• PROVIDED RECORDS:

= = = = = = =

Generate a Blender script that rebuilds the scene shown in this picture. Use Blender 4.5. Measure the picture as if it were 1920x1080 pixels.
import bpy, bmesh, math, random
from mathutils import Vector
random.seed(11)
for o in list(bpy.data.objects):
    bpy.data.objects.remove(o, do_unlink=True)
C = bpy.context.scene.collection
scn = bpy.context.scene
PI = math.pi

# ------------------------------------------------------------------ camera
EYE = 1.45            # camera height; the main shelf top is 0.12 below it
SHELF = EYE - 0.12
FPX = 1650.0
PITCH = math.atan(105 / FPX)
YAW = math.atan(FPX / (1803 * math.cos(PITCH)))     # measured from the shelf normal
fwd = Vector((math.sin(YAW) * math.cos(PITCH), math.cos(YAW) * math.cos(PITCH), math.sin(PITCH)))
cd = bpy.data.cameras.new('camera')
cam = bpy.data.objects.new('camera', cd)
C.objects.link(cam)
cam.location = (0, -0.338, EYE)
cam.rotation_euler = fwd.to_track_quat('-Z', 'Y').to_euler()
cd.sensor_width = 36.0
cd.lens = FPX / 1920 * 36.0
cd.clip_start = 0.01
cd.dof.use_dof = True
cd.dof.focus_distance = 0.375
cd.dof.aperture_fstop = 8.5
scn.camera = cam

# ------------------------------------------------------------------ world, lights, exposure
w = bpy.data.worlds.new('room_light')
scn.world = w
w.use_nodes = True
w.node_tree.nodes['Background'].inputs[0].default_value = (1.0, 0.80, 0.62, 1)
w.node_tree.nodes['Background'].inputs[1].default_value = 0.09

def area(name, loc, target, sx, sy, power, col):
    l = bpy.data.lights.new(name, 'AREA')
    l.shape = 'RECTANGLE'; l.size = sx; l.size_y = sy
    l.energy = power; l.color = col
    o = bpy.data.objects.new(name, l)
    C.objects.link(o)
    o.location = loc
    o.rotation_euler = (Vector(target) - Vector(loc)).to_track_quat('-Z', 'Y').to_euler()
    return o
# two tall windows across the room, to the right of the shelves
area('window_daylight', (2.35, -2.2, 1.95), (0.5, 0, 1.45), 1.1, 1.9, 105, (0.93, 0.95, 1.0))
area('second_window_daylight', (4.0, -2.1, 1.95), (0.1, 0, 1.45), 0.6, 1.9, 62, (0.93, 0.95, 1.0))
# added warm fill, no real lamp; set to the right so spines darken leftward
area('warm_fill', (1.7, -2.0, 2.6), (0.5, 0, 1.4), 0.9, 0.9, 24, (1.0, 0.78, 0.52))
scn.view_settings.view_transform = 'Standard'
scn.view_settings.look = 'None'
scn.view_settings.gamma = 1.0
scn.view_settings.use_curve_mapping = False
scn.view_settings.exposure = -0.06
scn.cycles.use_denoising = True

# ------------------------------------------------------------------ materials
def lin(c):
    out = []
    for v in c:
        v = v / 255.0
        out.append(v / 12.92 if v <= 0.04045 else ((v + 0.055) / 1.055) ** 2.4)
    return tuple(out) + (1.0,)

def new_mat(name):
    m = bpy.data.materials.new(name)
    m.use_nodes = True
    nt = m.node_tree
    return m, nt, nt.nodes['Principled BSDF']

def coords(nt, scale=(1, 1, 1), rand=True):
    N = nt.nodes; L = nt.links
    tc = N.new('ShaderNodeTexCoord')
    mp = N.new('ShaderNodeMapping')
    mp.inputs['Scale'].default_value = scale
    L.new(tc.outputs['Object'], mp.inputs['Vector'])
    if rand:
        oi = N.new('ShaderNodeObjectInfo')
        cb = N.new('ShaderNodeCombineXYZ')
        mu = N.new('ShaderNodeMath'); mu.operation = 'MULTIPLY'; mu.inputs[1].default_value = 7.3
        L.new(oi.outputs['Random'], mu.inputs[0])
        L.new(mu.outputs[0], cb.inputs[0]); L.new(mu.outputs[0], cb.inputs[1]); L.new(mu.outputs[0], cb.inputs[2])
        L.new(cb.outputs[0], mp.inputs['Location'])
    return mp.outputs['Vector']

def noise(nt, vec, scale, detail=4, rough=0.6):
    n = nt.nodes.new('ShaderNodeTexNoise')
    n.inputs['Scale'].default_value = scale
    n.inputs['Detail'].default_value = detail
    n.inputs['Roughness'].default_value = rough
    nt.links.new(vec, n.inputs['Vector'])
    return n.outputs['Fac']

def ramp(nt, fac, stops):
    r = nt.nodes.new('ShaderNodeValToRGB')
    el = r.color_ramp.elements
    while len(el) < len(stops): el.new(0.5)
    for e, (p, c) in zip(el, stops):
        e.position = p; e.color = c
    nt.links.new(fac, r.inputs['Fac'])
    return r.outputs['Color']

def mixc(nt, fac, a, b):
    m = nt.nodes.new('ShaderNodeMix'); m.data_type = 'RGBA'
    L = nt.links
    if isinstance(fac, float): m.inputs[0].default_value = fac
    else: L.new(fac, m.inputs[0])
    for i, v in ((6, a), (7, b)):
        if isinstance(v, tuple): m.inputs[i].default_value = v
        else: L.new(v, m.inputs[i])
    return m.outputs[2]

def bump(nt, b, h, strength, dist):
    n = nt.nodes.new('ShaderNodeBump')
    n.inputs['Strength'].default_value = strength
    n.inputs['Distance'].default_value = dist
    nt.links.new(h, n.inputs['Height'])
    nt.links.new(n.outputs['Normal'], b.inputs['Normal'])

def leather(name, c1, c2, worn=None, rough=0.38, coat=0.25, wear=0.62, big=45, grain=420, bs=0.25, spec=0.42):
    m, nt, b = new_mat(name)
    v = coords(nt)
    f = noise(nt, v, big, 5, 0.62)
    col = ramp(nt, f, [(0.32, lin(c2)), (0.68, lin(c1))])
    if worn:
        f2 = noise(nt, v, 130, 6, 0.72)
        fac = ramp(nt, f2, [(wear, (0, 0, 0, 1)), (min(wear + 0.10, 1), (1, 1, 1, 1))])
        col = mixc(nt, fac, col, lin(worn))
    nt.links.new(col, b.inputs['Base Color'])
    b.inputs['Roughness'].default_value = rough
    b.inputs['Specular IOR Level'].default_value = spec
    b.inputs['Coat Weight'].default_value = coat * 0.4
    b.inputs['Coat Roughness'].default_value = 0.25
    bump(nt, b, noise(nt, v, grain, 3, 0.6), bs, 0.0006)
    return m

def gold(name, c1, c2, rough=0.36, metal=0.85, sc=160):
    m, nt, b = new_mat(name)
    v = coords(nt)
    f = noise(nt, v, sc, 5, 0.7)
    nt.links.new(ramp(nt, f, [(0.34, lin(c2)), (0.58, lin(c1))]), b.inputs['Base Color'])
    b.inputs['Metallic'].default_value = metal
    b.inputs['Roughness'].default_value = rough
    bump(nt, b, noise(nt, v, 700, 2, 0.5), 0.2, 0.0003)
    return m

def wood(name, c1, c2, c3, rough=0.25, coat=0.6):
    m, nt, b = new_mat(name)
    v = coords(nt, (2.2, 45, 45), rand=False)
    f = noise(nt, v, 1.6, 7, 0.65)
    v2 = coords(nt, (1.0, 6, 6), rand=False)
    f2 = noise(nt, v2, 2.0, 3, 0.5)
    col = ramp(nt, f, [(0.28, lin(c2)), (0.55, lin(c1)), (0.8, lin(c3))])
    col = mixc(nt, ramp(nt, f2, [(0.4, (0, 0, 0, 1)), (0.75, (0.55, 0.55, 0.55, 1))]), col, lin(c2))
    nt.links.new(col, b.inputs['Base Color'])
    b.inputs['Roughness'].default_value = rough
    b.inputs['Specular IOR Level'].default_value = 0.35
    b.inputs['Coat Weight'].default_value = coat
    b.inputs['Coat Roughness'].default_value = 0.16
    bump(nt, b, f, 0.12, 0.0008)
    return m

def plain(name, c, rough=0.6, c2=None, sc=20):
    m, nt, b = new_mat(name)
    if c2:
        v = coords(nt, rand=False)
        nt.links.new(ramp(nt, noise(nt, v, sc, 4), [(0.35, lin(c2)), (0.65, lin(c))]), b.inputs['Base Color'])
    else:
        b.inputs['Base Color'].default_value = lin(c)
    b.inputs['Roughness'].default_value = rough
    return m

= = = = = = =

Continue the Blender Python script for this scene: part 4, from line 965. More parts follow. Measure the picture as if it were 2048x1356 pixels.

= = = = = = =

• SET EXERCISE:
Above are the records; print exactly the lines from the line with "Generate a Blender" to the line with "w.node_tree.nodes['Background'].inputs[1].default_value = 0.09", including both, and nothing else.

• OUTPUT FOR THIS TASK:
Generate a Blender script that rebuilds the scene shown in this picture. Use Blender 4.5. Measure the picture as if it were 1920x1080 pixels.
import bpy, bmesh, math, random
from mathutils import Vector
random.seed(11)
for o in list(bpy.data.objects):
    bpy.data.objects.remove(o, do_unlink=True)
C = bpy.context.scene.collection
scn = bpy.context.scene
PI = math.pi

# ------------------------------------------------------------------ camera
EYE = 1.45            # camera height; the main shelf top is 0.12 below it
SHELF = EYE - 0.12
FPX = 1650.0
PITCH = math.atan(105 / FPX)
YAW = math.atan(FPX / (1803 * math.cos(PITCH)))     # measured from the shelf normal
fwd = Vector((math.sin(YAW) * math.cos(PITCH), math.cos(YAW) * math.cos(PITCH), math.sin(PITCH)))
cd = bpy.data.cameras.new('camera')
cam = bpy.data.objects.new('camera', cd)
C.objects.link(cam)
cam.location = (0, -0.338, EYE)
cam.rotation_euler = fwd.to_track_quat('-Z', 'Y').to_euler()
cd.sensor_width = 36.0
cd.lens = FPX / 1920 * 36.0
cd.clip_start = 0.01
cd.dof.use_dof = True
cd.dof.focus_distance = 0.375
cd.dof.aperture_fstop = 8.5
scn.camera = cam

# ------------------------------------------------------------------ world, lights, exposure
w = bpy.data.worlds.new('room_light')
scn.world = w
w.use_nodes = True
w.node_tree.nodes['Background'].inputs[0].default_value = (1.0, 0.80, 0.62, 1)
w.node_tree.nodes['Background'].inputs[1].default_value = 0.09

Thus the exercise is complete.